== Provided material ==

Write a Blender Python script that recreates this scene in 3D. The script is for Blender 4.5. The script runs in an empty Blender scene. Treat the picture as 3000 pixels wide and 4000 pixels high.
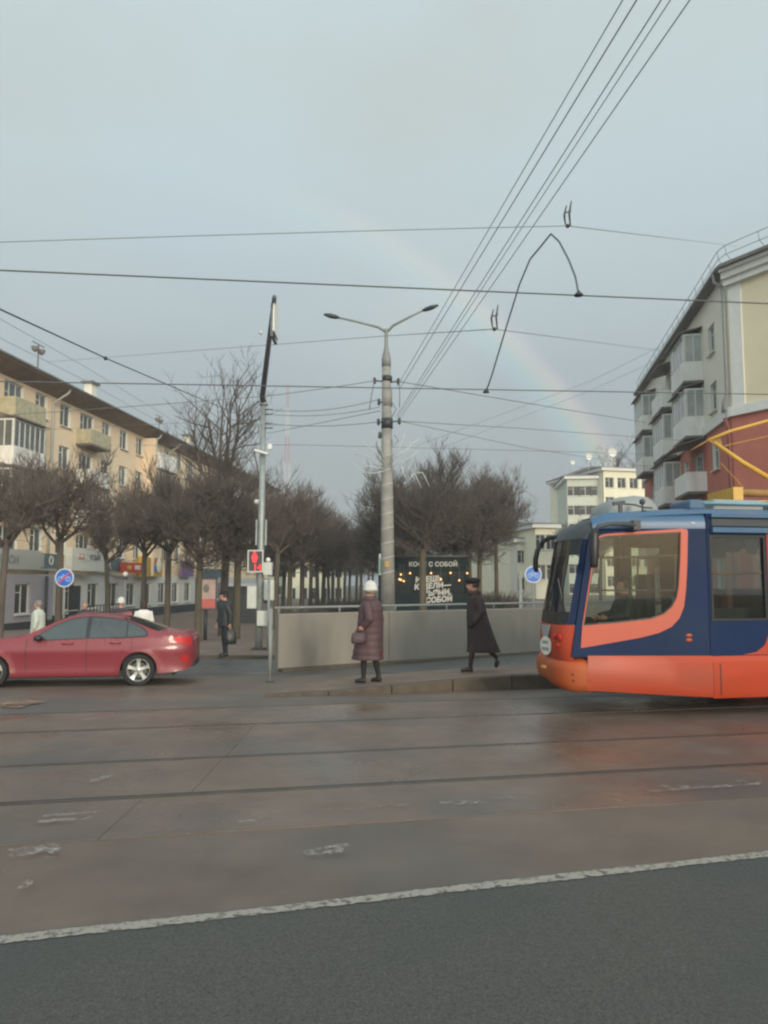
import bpy, bmesh, math, random
from mathutils import Vector, Matrix

# ------------------------------------------------------------------ camera, sky, sun, exposure
scene = bpy.context.scene
C = scene.collection
CAM_H = 1.85
PITCH = math.atan(270 / 3000)          # horizon sits below the middle of the frame
cam_d = bpy.data.cameras.new('camera')
cam = bpy.data.objects.new('camera', cam_d)
C.objects.link(cam)
cam_d.sensor_fit = 'HORIZONTAL'
cam_d.sensor_width = 36.0
cam_d.lens = 36.0
cam_d.clip_start = 0.05
cam_d.clip_end = 3000
cam.location = (0, 0, CAM_H)
cam.rotation_euler = (math.pi / 2 + PITCH, 0, 0)
scene.camera = cam

SUN_AZ, SUN_EL = math.radians(160), math.radians(12.5)   # low sun behind the viewer: the rainbow stands opposite it
to_sun = Vector((math.sin(SUN_AZ) * math.cos(SUN_EL), math.cos(SUN_AZ) * math.cos(SUN_EL), math.sin(SUN_EL)))
sun_d = bpy.data.lights.new('sun', 'SUN')
sun = bpy.data.objects.new('sun', sun_d)
C.objects.link(sun)
sun_d.energy = 2.4
sun_d.angle = math.radians(14)
sun_d.color = (1.0, 0.88, 0.70)
sun.rotation_euler = (-to_sun).to_track_quat('-Z', 'Y').to_euler()

world = bpy.data.worlds.new('World')
scene.world = world
world.use_nodes = True
wn, wl = world.node_tree.nodes, world.node_tree.links
wn.clear()


def N(t, **kw):
    n = wn.new(t)
    for k, v in kw.items():
        setattr(n, k, v)
    return n


w_out = N('ShaderNodeOutputWorld')
w_bg = N('ShaderNodeBackground')
w_bg.inputs['Strength'].default_value = 0.1
sky = N('ShaderNodeTexSky', sky_type='NISHITA')
sky.sun_disc = False
sky.sun_elevation = SUN_EL
sky.sun_rotation = SUN_AZ
sky.air_density = 1.2
sky.dust_density = 2.5
tc = N('ShaderNodeTexCoord')
sep = N('ShaderNodeSeparateXYZ')
wl.new(tc.outputs['Generated'], sep.inputs[0])
# thin overcast: grey-blue near the horizon, paler above
ramp = N('ShaderNodeValToRGB')
wl.new(sep.outputs['Z'], ramp.inputs[0])
cr = ramp.color_ramp
cr.elements[0].position = 0.0
cr.elements[0].color = (3.05, 3.42, 3.85, 1)
cr.elements[1].position = 0.75
cr.elements[1].color = (6.70, 7.95, 8.20, 1)
e = cr.elements.new(0.16); e.color = (3.55, 4.02, 4.25, 1)
e = cr.elements.new(0.28); e.color = (4.45, 5.25, 5.70, 1)
e = cr.elements.new(0.42); e.color = (5.75, 6.95, 7.45, 1)
e = cr.elements.new(0.58); e.color = (6.40, 7.65, 7.95, 1)
# soft cloud bands
mp = N('ShaderNodeMapping')
mp.inputs['Scale'].default_value = (1.0, 1.0, 2.1)
mp.inputs['Location'].default_value = (3.1, 0.4, 1.3)
wl.new(tc.outputs['Generated'], mp.inputs[0])
cn = N('ShaderNodeTexNoise')
cn.inputs['Scale'].default_value = 2.3
cn.inputs['Detail'].default_value = 5
cn.inputs['Roughness'].default_value = 0.5
wl.new(mp.outputs[0], cn.inputs['Vector'])
cm = N('ShaderNodeMapRange')
cm.inputs[1].default_value = 0.42
cm.inputs[2].default_value = 0.66
wl.new(cn.outputs['Fac'], cm.inputs[0])
cf = N('ShaderNodeMath', operation='MULTIPLY')
wl.new(cm.outputs[0], cf.inputs[0])
cel = N('ShaderNodeMapRange', interpolation_type='SMOOTHSTEP')   # the cloud deck is even and grey low down
cel.inputs[1].default_value = 0.08
cel.inputs[2].default_value = 0.50
cel.inputs[3].default_value = 0.10
cel.inputs[4].default_value = 0.80
wl.new(sep.outputs['Z'], cel.inputs[0])
wl.new(cel.outputs[0], cf.inputs[1])
cmix = N('ShaderNodeMix', data_type='RGBA')
wl.new(cf.outputs[0], cmix.inputs['Factor'])
wl.new(ramp.outputs['Color'], cmix.inputs['A'])
cmix.inputs['B'].default_value = (6.1, 6.85, 6.6, 1)
nmix = N('ShaderNodeMix', data_type='RGBA')
nmix.inputs['Factor'].default_value = 0.88
wl.new(sky.outputs[0], nmix.inputs['A'])
wl.new(cmix.outputs['Result'], nmix.inputs['B'])
# the rainbow: 40.5 to 42.5 degrees round the point opposite the sun
vd = N('ShaderNodeVectorMath', operation='DOT_PRODUCT')
wl.new(tc.outputs['Generated'], vd.inputs[0])
vd.inputs[1].default_value = -to_sun
ac = N('ShaderNodeMath', operation='ARCCOSINE')
wl.new(vd.outputs['Value'], ac.inputs[0])
rm = N('ShaderNodeMapRange')
rm.inputs[1].default_value = math.radians(39.4)
rm.inputs[2].default_value = math.radians(43.0)
wl.new(ac.outputs[0], rm.inputs[0])
rr = N('ShaderNodeValToRGB')
wl.new(rm.outputs[0], rr.inputs[0])
r_ = rr.color_ramp
r_.elements[0].position = 0.0; r_.elements[0].color = (0.0, 0.0, 0.0, 1)
r_.elements[1].position = 1.0; r_.elements[1].color = (0.0, 0.0, 0.0, 1)
for p_, c_ in ((0.22, (0.36, 0.70, 1.10)), (0.42, (0.30, 1.22, 1.08)), (0.58, (1.45, 1.45, 0.58)), (0.74, (2.15, 1.40, 0.80)), (0.86, (1.32, 0.62, 0.60))):
    e = r_.elements.new(p_); e.color = (*c_, 1)
fade = N('ShaderNodeMapRange')           # brightest low down, gone above the rain
fade.inputs[1].default_value = 0.50
fade.inputs[2].default_value = 0.16
wl.new(sep.outputs['Z'], fade.inputs[0])
rsc = N('ShaderNodeVectorMath', operation='SCALE')
wl.new(rr.outputs['Color'], rsc.inputs[0])
wl.new(fade.outputs[0], rsc.inputs['Scale'])
radd = N('ShaderNodeMix', data_type='RGBA', blend_type='ADD')
radd.inputs['Factor'].default_value = 1.0
wl.new(nmix.outputs['Result'], radd.inputs['A'])
wl.new(rsc.outputs[0], radd.inputs['B'])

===

**Exercise description:**
Take every line from the data above that holds "scene" and copy it out.

**Exercise result:**
Write a Blender Python script that recreates this scene in 3D. The script is for Blender 4.5. The script runs in an empty Blender scene. Treat the picture as 3000 pixels wide and 4000 pixels high.
scene = bpy.context.scene
C = scene.collection
scene.camera = cam
scene.world = world